If registered holders of Old Notes wish to tender, but it is impracticable for them to forward their certificates for Old Notes prior to the expiration of the Exchange Offer or to comply with the book-entry transfer procedures described in the Prospectus on a timely basis, a tender may be effected by following the guaranteed delivery procedures described in the section of the Prospectus entitled “The exchange offer—Guaranteed Delivery Procedures” and the Letter of Transmittal.
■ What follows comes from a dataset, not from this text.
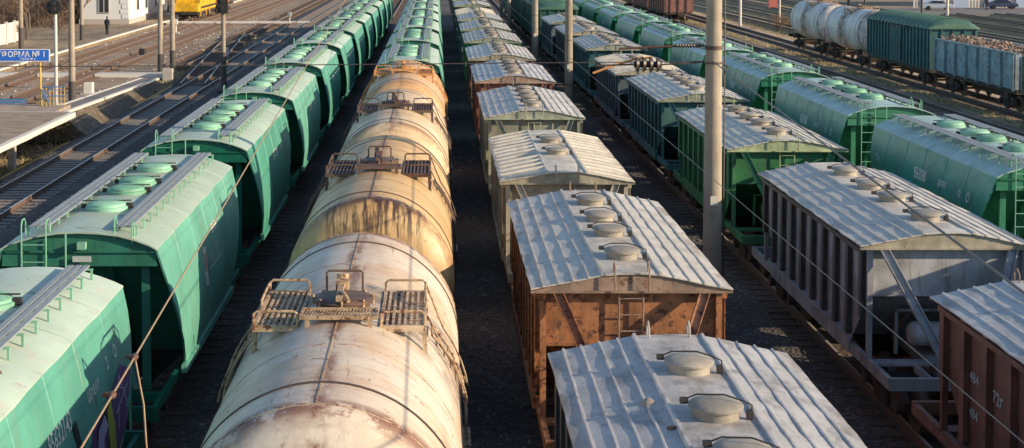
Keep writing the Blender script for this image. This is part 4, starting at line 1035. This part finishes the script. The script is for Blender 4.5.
# ------------------------------------------------------------------ station building, fence
def building(x0, x1, y0, y1, h, lab, wall, roof, wins_front, wins_side, side=1, name='station_building', quoins=False):
    t = thing(name, (0,0,0), lab, 'building')
    MB().box(x0,x1,y0,y1,-.6,h).build('wall', wall, t)
    m = MB(); xc = (x0+x1)/2
    m.prism([(x0-.5,y0-.5,h+.01),(x1+.5,y0-.5,h+.01),(x1+.5,y0-.5,h+.15),(xc,y0-.5,h+2.2),(x0-.5,y0-.5,h+.15)], (0,y1-y0+1,0)); m.build('roof', roof, t)
    m = MB(); m.box(x0-.08,x1+.08,y0-.08,y0-.002,-.6,.55); 
    xs = x1 if side > 0 else x0
    m.box(min(xs,xs+side*.08),max(xs,xs+side*.08),y0,y1,-.6,.55); m.build('plinth', 'slab', t)
    if quoins:
        m = MB()
        for k in range(10): z = .6+k*.55; m.box(x1-.7-.2*(k%2),x1+.05,y0-.05,y0-.003,z,z+.45); m.box(x1+.003,x1+.05,y0,y0+.7+.2*(k%2),z,z+.45)
        m.build('quoins', wall, t)
    for wx, wz, ww, wh in wins_front:
        wd = MB().box(wx-ww/2-.1,wx+ww/2+.1,y0-.09,y0-.004,wz-.1,wz+wh+.1).build('window', 'slab', t)
        MB().box(wx-ww/2,wx+ww/2,y0-.1,y0-.092,wz,wz+wh).build('pane', 'glass', wd); MB().box(wx-.03,wx+.03,y0-.12,y0-.102,wz,wz+wh).build('mullion', wall, wd)
    for wy, wz, ww, wh in wins_side:
        a = sorted((xs+side*.004, xs+side*.09)); wd = MB().box(a[0],a[1],wy-ww/2-.1,wy+ww/2+.1,wz-.1,wz+wh+.1).build('window', 'slab', t)
        a = sorted((xs+side*.092, xs+side*.1)); MB().box(a[0],a[1],wy-ww/2,wy+ww/2,wz,wz+wh).build('pane', 'glass', wd)
    return t
building(-39.7,-34.3,166,188,5.2,'white plastered station building with tall windows at upper left','plaster','redroof',
         [(-37.0,1.3,1.0,2.2)],[(171,1.4,1.0,2.2),(176,1.4,1,2.2),(182,1.4,1,2.2)], 1, quoins=True)
fn = thing('panel_fence', (0,0,0), 'pale panel fence at the upper left edge in front of bare bushes', 'fence')
for k in range(9):
    x = -36.6-.05*k; y = 122+k*2.7-9
    MB().box(x-1.2,x-1.1,y+.1,y+2.5,.1,1.9).build('panel', 'fence', fn); MB().box(x-1.22,x-1.02,y-.08,y+.08,.0,2.05).build('post', 'fence', fn)
building(88,140,222,236,7,'long pale blue wall building along the far road at upper right','bluewall','redroof',
         [(92+k*3.6,1.2,1.6,2.0) for k in range(12)],[(229,1,1.2,2)], -1, name='depot_building')
f2 = thing('picket_fence', (0,0,0), 'white and blue picket fence along the far road at upper right', 'fence')
m = MB()
for k in range(80): m.box(70+k*.45,70.28+k*.45,219.5,219.55,-.5,1.6+.15*(k%3))
m.build('pickets', 'fence', f2)['kind'] = 'stuff'; MB().box(70,106,219.56,219.62,.9,1.0).build('rail', 'bluewall', f2)
for k in range(8): MB().box(71.2+k*4.6,73.4+k*4.6,219.3,219.44,-.5,1.9).build('panel', 'bluewall', f2)

# ------------------------------------------------------------------ track machine, cars
t = thing('yellow_track_machine', (-29.3,176,-.08), 'yellow railway track machine with dark windows standing at upper left', 'locomotive', rz=0)
b = MB(); b.box(-1.5,1.5,0,5.2,1.0,3.9); b.box(-1.45,1.45,5.2,12,1.0,2.3); b.box(-1.5,1.5,-1.6,0,1.0,2.0); b.build('body', 'locoyellow', t, bevel=.08)
MB().box(-1.55,1.55,-.1,5.3,3.9,4.05).build('roof', 'locoorange', t)
for x in (-.75,.75): MB().box(x-.55,x+.55,-.04,-.005,2.5,3.5).build('windscreen', 'glass', t)
for y in (.9,2.6,4.2): MB().box(1.503,1.53,y-.6,y+.6,2.4,3.4).build('side_window', 'glass', t)
MB().box(-1.4,1.4,-1.7,12.1,.7,.98).build('underframe', 'dark', t)
MB().cyl((-.3,-1.7,.95),(-.3,-2.2,.95), .2,n=12).build('buffer', 'dark', t)
bogie(t, 1.2); bogie(t, 9.6); MB().box(1.505,1.515,-.0,12,1.35,1.6).build('side_stripe', 'dark', t)
m = MB()
for y in (5.6,7,8.4,9.8,11.2,11.9): m.tube([(1.42,y,2.3),(1.42,y,3.2)], .03, 5)
m.tube([(1.42,5.6,3.2),(1.42,11.9,3.2)], .03, 5); m.tube([(1.42,5.6,2.8),(1.42,11.9,2.8)], .02, 5)
for y in (-.9,3.4,6): m.tube([(1.56,y,.5),(1.56,y,1.3)], .025, 5); m.tube([(1.56,y+.5,.5),(1.56,y+.5,1.3)], .025, 5); m.box(1.45,1.6,y,y+.5,.5,.55); m.box(1.45,1.6,y,y+.5,.85,.9)
m.build('handrail', 'locoyellow', t)
m = MB(); m.box(-1.2,1.2,6.0,7.5,2.32,3.1); m.box(-1.0,1.0,8.4,11,2.32,2.8); m.build('engine_box', 'dark', t)
t = thing('flat_wagon', (-28.7,194,-.08), 'orange and dark flat wagon coupled behind the yellow track machine', 'wagon')
MB().box(-1.45,1.45,-4.8,6,1.0,1.3).build('deck', 'dark', t); MB().box(-1.3,1.3,-3.5,3,1.31,2.7).build('load_box', 'locoorange', t, bevel=.05); bogie(t,-3); bogie(t,4)
def car(x, y, rz_, mat, lab):
    t = thing('parked_car', (x,y,-.5), lab, 'car', 'cars parked by the far road', rz=rz_)
    m = MB(); pr = [(-2.1,.35),(-2.15,.6),(-2.05,.82),(-1.2,.92),(-.6,1.38),(.75,1.4),(1.5,.98),(2.1,.9),(2.15,.5),(2.1,.3)]
    ins = [0,0,.02,.08,.2,.2,.08,.03,0,0]
    m.loft([[(-.85+i_*1,y_,z_) for (y_,z_), i_ in zip(pr, ins)], [(.85-i_*1,y_,z_) for (y_,z_), i_ in zip(pr, ins)]], True, True); m.build('body', mat, t, bevel=.03)
    m = MB(); g2 = [(-1.05,.98),(-.6,1.32),(.7,1.34),(1.3,1.0)]
    for s_ in (-1,1): m.prism([(s_*(.79 if z_ < 1.1 else .67),y_,z_) for y_, z_ in g2], (s_*.02,0,0))
    m.build('side_window', 'glass', t)
    m = MB(); m.sheet([[(-.66,-1.2,.95),(.66,-1.2,.95)],[(-.6,-.63,1.37),(.6,-.63,1.37)]], (0,-.02,.02)); m.build('windscreen', 'glass', t)
    for y_ in (-1.3,1.3):
        for s_ in (-1,1): MB().cyl((s_*.68,y_,.31),(s_*.87,y_,.31), .31, n=18).build('wheel', 'black', t)
    for s_ in (-1,1): MB().box(s_*.6-.15,s_*.6+.15,-2.17,-2.1,.6,.74).build('headlight', 'kerb', t)
    return t
car(71,212,R(80),'silver','silver hatchback parked beside the far road at upper right')
car(81.5,215.5,R(80),'b_dkcar','dark blue car parked in front of the far picket fence')
t = thing('trackside_hut', (47.8,213,-.5), 'small red trackside hut at the top right of centre', 'hut'); MB().box(-.6,.6,-.6,.6,0,1.6).build('wall', 'redmark', t); MB().box(-.7,.7,-.7,.7,1.61,1.75).build('roof', 'slab', t)
for x, y, r, lab in ((33.7,166,.17,'slim pale pole beside the bare bush at upper right'),(40.6,177,.12,'thin pole beyond the right train near the top edge'),(54,196,.19,'thick dark pole behind the white tank cars'),(57,199,.14,'pale pole just right of the thick dark one'),(61.5,189.5,.13,'dark thin pole standing before the silver car'),(65.6,192,.2,'pale pole just right of the silver car')):
    pole(x, y, 9, r, lab, 0, mat='pole_dark' if 'dark' in lab else 'fence', group='poles at upper right')

# ------------------------------------------------------------------ bare trees and bushes
def bare_tree(x, y, z, h, seed, lab, spread=.5, depth=6, name='bare_tree', trunk_r=.16, nstem=1, grp='bare trees at upper left'):
    rnd = random.Random(seed); t = thing(name, (x,y,z), lab, 'tree' if name == 'bare_tree' else 'bush', grp)
    tm = MB(); cm = MB()
    def grow(p, d, l_, r_, lv):
        q = p + d*l_
        mb = tm if lv < 2 else cm
        mid = p.lerp(q,.5)+Vector((rnd.uniform(-1,1),rnd.uniform(-1,1),0))*l_*.07
        mb.tube([p, mid, q], [r_, r_*.85, r_*.7], 6 if lv < 2 else 4)
        if lv >= depth: return
        for k in range(rnd.choice((2,3,3))):
            nd = (d + Vector((rnd.uniform(-1,1),rnd.uniform(-1,1),rnd.uniform(-.35,.6)))*spread*1.25).normalized()
            grow(q if k else mid.lerp(q, rnd.uniform(.3,1)), nd, l_*rnd.uniform(.62,.86), r_*.62, lv+1)
    for k in range(nstem):
        grow(Vector((rnd.uniform(-.3,.3)*(nstem>1),rnd.uniform(-.3,.3)*(nstem>1),-.1)), Vector((rnd.uniform(-.15,.15)*nstem,rnd.uniform(-.15,.15)*nstem,1)).normalized(), h*.24, trunk_r, 0)
    tm.build('trunk', 'bark', t); cm.build('crown', 'twig', t)
for i, (x, y, h, lab) in enumerate(((-41,150,7,'bare tree behind the pale fence at the upper left corner'),(-37.5,158,7.5,'bare tree just left of the white station building'),(-45.5,146,6.5,'bare tree at the far left edge'),(-38.5,140,5,'small bare tree behind the pole near the fence'),
        (-35.5,197,8,'bare tree beyond the right end of the station building'),(-40,206,9,'bare tree behind the yellow machine'),(-33.5,212,7.5,'bare tree farthest back near the top edge'))):
    bare_tree(x, y, .1 if x < -32 else -.5, h, 50+i, lab, .55, 7 if i < 4 else 6)
for i, (x, y, h, lab) in enumerate(((-40.0,131,2.8,'tangled bare bush behind the pale fence'),(-38.5,136,2.5,'low bare bush between fence and platform pole'),(-42.5,139,3.2,'dense bare bush at upper left'),(-37.0,146,2.4,'low bare bush left of the standing person'))):
    bare_tree(x, y, .1, h, 80+i, lab, .8, 6, 'bare_bush', .05, 5, 'bare bushes at upper left')
for i, (x, y, h) in enumerate(((-43,168,6),(-47,160,7),(-50,170,7.5),(-44,178,7),(-55,165,7),(-41.5,163,4.5),(-48,150,5.5),(-52,155,6))):
    bare_tree(x, y, -.1, h, 120+i, ('slender','gnarled','wide-crowned','bushy','leaning','small','low forked','thick')[i]+' bare tree in the grove left of the white building', .65, 6, nstem=2)
bare_tree(36.6,160,-.5,3.0,91,'round bare reddish bush beside the slim pale pole',.75,5,'bare_bush',.05,6,'bare bushes at upper right')
bare_tree(38.2,163,-.5,2.2,92,'low bare bush right of the round one',.8,5,'bare_bush',.04,5,'bare bushes at upper right')
rnd = random.Random(77); m = MB()
for k in range(2600):
    x = rnd.uniform(-64,-40.2); y = rnd.uniform(158,192); hh = rnd.uniform(1.5,5.5)*(.6+.4*math.sin(x*.7+y*.3)**2)
    p = Vector((x,y,-.5)); d = Vector((rnd.uniform(-.35,.35),rnd.uniform(-.35,.35),1)).normalized()
    m.tube([p,p+d*hh*.5,p+d*hh+Vector((rnd.uniform(-.5,.5),rnd.uniform(-.5,.5),0))],[.045,.03,.012],3)
    for j in range(4):
        q = p+d*hh*rnd.uniform(.35,.95); e = Vector((rnd.uniform(-1,1),rnd.uniform(-1,1),rnd.uniform(.1,.9))).normalized()
        m.tube([q,q+e*rnd.uniform(.4,1.3)],.014,3)
tag(m.build('bare_thicket', 'twig'), 'brown bare thicket filling the background left of the white building', 'thicket', kind='stuff')
# dry grass tufts on verges
def tufts(name, areas, n, lab, seed):
    rnd = random.Random(seed); m = MB()
    for k in range(n):
        x0,x1,y0,y1,z = rnd.choice(areas); x = rnd.uniform(x0,x1); y = y0+(y1-y0)*rnd.random()**1.5
        for j in range(4):
            a = rnd.uniform(0,6.28); l_ = rnd.uniform(.12,.34); b = len(m.v); w_ = .02
            dx, dy = math.cos(a), math.sin(a)
            m.v += [(x-dy*w_,y+dx*w_,z),(x+dy*w_,y-dx*w_,z),(x+dx*l_*.6,y+dy*l_*.6,z+l_)]; m.f.append((b,b+1,b+2))
    tag(m.build(name, 'drygrassblade'), lab, 'grass', kind='stuff')
M['drygrassblade'] = flat('dry_grass_blades', (.33,.27,.14), .9, .3, 1)
tufts('dry_grass', [(17.6,23.8,30,160,-.57),(23.6,25,30,160,-.6),(34.6,36.8,90,200,-.6),(28.95,29.85,40,180,-.18),(50.5,53,100,210,-.6),(40.2,41.6,100,210,-.6)], 9000, 'dry yellow grass on the verges between the right tracks', 3)
tufts('dry_weeds', [(-22.5,-17.2,60,115,-.61),(-20.5,-17.3,90,140,-.61)], 3000, 'dry weeds on the ground round the ramp path', 4)
# loose stones / litter near left tracks
rnd = random.Random(11); m = MB()
for k in range(900):
    x = rnd.uniform(-31,-17.2); y = rnd.uniform(60,190); s_ = rnd.uniform(.03,.09); z = -.6 if x > -19.9 or y < 55 else -.31
    m.bar((x-s_,y,z+s_*.4),(x+s_,y+rnd.uniform(-.2,.2),z+s_*.4), s_*rnd.uniform(.5,2), s_*.8)
tag(m.build('loose_stones', 'slab'), 'pale loose stones and litter scattered round the rusty left tracks', 'stones', kind='stuff')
The Company will not pay any fees or commissions to any broker, dealer, or other person other than the Exchange Agent in connection with the solicitation of tenders pursuant to the Exchange Offer. The Company will, however, upon request, reimburse brokers, dealers, commercial banks, and trust companies for reasonable and necessary costs and expenses incurred by them in forwarding the Prospectus and the related documents to the beneficial owners of Old Notes held by them as nominee or in a fiduciary capacity. The Company will pay or cause to be paid all stock transfer taxes applicable to the exchange of Old Notes pursuant to the Exchange Offer, except as set forth in Instruction 13 of the Letter of Transmittal. Any inquiries you may have with respect to the Exchange Offer or requests for additional copies of the enclosed materials should be directed to Wilmington Trust Company, the Exchange Agent, at its address and telephone number set forth on the front of the Letter of Transmittal.

  Very truly yours,
  Builders FirstSource, Inc.

NOTHING HEREIN OR IN THE ENCLOSED DOCUMENTS SHALL CONSTITUTE YOU OR ANY PERSON AS AN AGENT OF THE COMPANY OR THE EXCHANGE AGENT, OR AUTHORIZE YOU OR ANY OTHER PERSON TO USE ANY DOCUMENT OR MAKE ANY STATEMENTS ON BEHALF OF EITHER OF THEM WITH RESPECT TO THE EXCHANGE OFFER, EXCEPT FOR STATEMENTS EXPRESSLY MADE IN THE PROSPECTUS OR THE LETTER OF TRANSMITTAL.